*What needs to be done*
How many of the lines below hold the word "picture"? Answer only with the number.

___ Extracted information ___

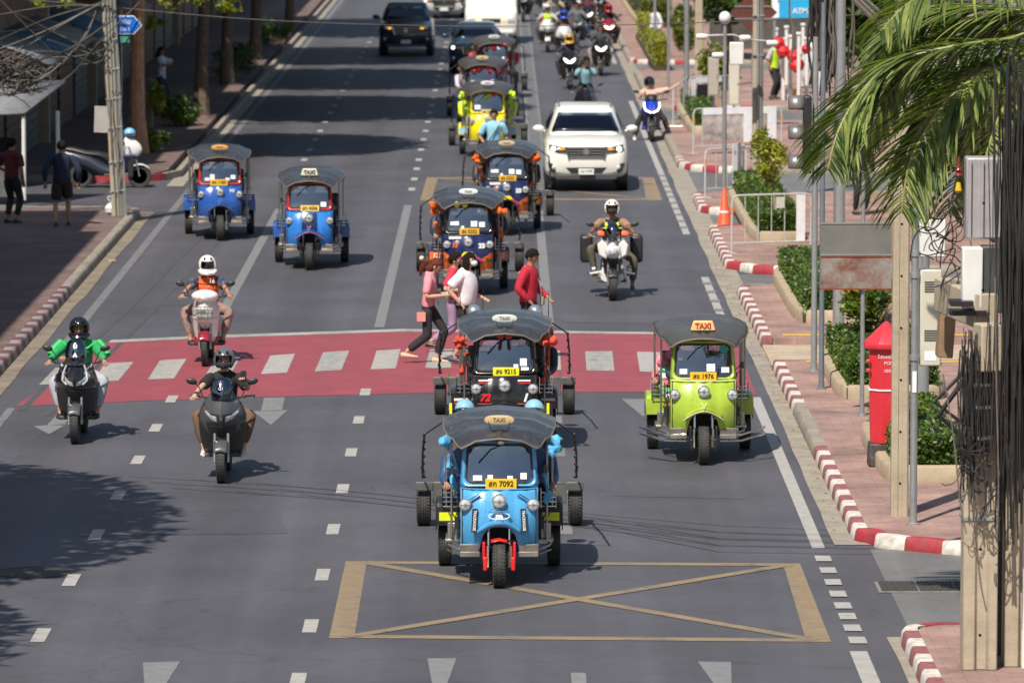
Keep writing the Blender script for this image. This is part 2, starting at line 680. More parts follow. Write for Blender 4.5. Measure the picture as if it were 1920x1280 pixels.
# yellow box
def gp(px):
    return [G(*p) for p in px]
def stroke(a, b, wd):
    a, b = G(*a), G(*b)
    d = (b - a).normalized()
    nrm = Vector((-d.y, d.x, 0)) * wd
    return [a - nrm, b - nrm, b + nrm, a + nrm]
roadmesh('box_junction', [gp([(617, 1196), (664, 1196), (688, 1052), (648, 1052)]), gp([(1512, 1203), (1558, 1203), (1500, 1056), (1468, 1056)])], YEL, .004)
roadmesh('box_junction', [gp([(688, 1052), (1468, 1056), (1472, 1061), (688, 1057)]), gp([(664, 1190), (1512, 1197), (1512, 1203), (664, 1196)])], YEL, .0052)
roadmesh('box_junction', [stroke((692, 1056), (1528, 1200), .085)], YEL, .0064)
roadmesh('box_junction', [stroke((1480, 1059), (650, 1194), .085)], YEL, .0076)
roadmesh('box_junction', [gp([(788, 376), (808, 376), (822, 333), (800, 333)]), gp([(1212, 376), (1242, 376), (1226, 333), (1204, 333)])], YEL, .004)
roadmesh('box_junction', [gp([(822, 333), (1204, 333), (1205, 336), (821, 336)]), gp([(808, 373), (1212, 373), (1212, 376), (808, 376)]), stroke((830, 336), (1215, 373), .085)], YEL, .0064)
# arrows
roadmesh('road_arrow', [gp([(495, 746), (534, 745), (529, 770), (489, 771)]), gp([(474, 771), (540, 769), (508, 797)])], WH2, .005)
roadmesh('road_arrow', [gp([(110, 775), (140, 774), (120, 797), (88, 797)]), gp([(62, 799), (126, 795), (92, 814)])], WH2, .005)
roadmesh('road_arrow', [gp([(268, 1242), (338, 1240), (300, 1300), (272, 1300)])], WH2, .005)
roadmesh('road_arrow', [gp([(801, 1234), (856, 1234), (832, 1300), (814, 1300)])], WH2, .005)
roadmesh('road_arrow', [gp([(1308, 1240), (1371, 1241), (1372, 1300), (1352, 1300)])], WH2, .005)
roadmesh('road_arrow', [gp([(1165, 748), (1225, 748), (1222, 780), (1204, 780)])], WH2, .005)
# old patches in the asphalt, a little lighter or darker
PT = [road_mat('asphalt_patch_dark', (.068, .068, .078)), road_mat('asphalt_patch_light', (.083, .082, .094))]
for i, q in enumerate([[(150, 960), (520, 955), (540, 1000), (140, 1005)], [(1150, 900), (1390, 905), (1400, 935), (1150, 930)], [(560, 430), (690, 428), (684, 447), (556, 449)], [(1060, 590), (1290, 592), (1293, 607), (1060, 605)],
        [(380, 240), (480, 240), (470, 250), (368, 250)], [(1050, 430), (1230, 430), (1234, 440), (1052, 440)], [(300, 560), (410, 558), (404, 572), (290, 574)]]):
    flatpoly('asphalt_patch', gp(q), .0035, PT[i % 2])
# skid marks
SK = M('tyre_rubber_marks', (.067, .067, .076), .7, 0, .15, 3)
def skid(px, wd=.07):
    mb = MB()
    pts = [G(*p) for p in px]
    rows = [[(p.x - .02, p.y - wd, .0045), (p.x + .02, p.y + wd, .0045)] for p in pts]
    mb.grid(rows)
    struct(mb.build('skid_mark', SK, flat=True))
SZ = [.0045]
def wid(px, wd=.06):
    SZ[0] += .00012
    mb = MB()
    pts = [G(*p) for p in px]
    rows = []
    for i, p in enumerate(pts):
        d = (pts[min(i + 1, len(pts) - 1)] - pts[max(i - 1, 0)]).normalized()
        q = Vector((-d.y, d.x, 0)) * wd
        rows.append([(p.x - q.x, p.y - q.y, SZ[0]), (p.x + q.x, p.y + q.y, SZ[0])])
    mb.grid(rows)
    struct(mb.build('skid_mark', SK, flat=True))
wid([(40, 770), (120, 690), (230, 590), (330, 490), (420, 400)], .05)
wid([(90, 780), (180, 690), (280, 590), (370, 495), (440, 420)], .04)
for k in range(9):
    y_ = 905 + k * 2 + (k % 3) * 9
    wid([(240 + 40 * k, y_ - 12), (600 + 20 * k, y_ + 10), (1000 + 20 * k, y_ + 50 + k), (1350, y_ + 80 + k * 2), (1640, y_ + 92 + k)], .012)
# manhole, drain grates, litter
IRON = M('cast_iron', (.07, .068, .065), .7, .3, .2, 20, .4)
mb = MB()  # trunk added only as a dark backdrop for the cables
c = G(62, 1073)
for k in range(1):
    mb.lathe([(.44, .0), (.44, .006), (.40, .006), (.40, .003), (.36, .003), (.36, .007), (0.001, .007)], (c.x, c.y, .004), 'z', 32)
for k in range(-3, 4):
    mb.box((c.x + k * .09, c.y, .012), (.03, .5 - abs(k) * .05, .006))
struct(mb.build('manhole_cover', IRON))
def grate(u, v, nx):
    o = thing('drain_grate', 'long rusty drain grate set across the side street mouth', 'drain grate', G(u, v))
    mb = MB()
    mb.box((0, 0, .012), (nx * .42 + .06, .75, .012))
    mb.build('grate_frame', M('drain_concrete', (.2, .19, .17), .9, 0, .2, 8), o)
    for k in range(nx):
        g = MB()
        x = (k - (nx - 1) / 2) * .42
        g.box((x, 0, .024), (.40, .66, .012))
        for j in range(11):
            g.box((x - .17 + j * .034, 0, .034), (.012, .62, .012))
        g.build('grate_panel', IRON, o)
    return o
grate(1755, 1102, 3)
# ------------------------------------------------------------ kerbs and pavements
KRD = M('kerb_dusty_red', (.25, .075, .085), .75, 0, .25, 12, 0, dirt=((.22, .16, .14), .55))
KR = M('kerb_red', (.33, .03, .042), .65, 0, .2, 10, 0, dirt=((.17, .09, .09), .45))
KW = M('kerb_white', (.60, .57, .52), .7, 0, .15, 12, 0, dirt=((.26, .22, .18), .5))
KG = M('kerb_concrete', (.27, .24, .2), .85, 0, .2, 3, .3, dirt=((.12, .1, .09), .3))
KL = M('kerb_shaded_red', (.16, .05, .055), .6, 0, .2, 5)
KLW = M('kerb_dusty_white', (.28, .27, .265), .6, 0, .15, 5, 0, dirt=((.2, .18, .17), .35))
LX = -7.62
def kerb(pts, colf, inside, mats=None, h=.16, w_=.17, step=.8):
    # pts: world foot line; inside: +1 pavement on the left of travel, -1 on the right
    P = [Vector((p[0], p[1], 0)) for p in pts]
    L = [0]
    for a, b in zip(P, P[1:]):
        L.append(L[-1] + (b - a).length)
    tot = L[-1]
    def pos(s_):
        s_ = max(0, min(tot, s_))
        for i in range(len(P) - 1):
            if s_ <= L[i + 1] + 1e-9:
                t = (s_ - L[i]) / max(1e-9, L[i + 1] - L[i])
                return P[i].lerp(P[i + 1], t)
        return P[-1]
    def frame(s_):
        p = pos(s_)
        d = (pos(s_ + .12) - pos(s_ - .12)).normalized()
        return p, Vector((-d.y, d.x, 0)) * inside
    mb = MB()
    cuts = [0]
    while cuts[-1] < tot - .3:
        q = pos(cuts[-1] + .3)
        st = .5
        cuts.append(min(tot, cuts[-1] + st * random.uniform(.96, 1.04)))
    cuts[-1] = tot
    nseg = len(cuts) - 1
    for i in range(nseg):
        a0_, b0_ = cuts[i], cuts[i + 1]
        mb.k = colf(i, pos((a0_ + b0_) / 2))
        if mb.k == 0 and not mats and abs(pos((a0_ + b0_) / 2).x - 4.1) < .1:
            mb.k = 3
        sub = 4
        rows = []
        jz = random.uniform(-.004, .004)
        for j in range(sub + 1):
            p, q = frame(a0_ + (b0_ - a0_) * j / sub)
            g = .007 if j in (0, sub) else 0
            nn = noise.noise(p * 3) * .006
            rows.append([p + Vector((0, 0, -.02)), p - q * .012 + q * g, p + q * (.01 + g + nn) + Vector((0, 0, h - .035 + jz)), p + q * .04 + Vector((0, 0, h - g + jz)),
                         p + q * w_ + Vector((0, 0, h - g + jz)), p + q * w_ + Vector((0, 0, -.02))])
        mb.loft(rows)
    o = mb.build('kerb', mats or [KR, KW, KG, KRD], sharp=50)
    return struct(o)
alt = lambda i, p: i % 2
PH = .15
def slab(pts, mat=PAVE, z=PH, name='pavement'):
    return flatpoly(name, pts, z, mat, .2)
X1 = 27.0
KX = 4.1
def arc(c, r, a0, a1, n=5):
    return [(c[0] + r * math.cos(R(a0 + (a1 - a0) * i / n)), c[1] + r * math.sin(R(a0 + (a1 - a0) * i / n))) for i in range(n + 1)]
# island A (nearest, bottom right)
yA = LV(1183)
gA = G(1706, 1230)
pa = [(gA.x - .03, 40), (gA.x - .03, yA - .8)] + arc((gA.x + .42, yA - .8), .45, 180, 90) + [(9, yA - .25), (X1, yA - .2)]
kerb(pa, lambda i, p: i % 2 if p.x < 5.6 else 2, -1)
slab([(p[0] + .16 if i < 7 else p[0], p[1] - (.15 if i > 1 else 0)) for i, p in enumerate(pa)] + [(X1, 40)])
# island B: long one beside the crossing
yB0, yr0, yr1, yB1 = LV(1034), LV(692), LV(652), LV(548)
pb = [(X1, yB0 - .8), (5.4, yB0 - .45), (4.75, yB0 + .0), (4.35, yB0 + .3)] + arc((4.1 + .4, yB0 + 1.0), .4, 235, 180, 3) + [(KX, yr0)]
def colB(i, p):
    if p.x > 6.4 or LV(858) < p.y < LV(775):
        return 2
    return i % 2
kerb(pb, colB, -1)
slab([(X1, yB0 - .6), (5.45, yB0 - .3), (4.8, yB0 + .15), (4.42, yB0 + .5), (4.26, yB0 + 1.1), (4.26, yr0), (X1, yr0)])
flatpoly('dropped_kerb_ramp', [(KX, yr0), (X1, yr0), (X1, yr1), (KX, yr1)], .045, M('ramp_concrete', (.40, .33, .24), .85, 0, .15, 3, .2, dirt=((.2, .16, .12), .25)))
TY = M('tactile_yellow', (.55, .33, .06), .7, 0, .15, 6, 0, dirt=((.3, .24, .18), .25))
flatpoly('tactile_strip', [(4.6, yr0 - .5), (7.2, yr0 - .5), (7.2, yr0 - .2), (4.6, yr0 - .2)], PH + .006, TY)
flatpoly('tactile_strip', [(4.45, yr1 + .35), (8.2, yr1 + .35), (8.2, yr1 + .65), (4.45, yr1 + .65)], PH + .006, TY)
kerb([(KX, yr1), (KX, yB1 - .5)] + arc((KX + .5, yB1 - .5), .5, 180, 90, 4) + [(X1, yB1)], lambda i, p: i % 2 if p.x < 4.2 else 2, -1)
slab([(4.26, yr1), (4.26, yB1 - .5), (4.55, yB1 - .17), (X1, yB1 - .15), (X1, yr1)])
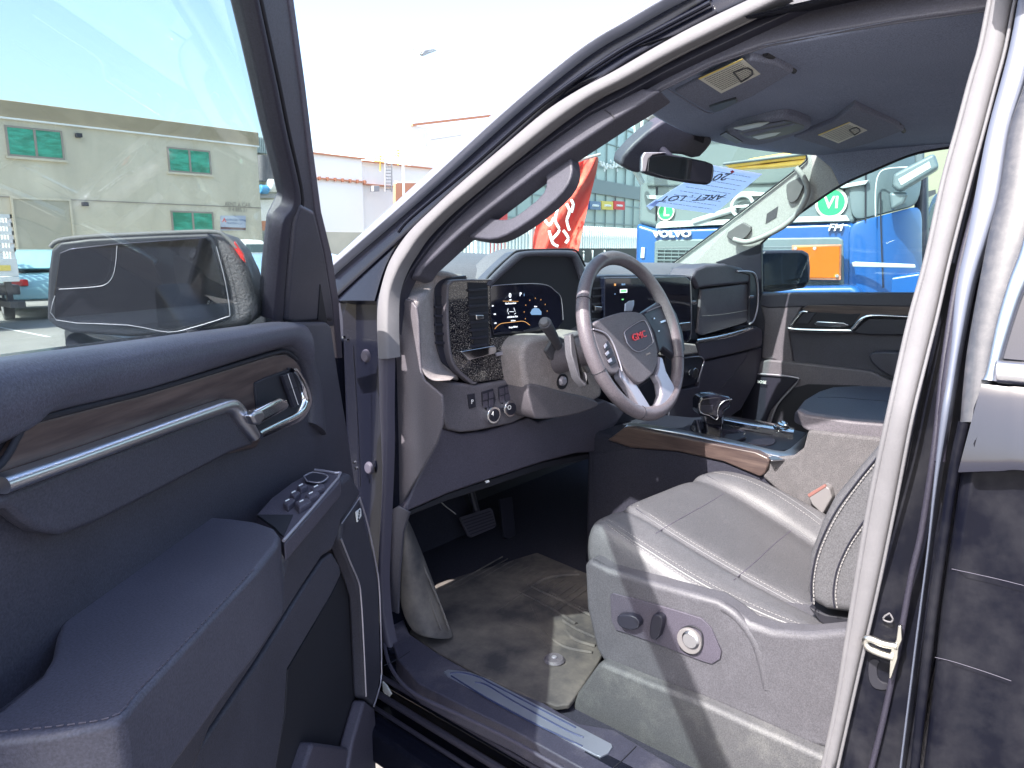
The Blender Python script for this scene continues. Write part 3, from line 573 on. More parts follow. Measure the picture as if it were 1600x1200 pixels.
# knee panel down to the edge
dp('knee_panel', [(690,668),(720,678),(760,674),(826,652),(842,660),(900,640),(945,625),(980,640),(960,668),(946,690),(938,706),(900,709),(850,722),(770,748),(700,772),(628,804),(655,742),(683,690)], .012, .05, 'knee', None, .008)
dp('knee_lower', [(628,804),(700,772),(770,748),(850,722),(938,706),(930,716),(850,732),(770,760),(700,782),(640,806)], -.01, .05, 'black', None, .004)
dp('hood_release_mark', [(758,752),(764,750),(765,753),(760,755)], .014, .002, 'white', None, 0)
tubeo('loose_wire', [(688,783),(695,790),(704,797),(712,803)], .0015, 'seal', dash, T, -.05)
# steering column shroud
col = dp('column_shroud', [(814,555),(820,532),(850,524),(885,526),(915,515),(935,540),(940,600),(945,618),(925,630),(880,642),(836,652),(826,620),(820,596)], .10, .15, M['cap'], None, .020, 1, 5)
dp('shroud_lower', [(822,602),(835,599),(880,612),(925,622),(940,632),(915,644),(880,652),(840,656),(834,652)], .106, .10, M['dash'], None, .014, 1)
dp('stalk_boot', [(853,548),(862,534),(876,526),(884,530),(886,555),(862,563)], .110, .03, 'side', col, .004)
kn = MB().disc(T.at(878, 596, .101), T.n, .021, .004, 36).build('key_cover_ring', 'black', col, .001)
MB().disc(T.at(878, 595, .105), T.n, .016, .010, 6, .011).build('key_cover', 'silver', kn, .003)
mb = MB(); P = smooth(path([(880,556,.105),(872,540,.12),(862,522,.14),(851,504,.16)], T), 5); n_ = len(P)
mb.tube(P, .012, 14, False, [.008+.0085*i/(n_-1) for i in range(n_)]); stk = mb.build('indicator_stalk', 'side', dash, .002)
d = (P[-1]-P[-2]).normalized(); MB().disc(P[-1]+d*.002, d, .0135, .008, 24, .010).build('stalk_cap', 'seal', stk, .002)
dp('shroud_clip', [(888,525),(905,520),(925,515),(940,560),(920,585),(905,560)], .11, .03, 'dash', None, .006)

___

*Written response*
2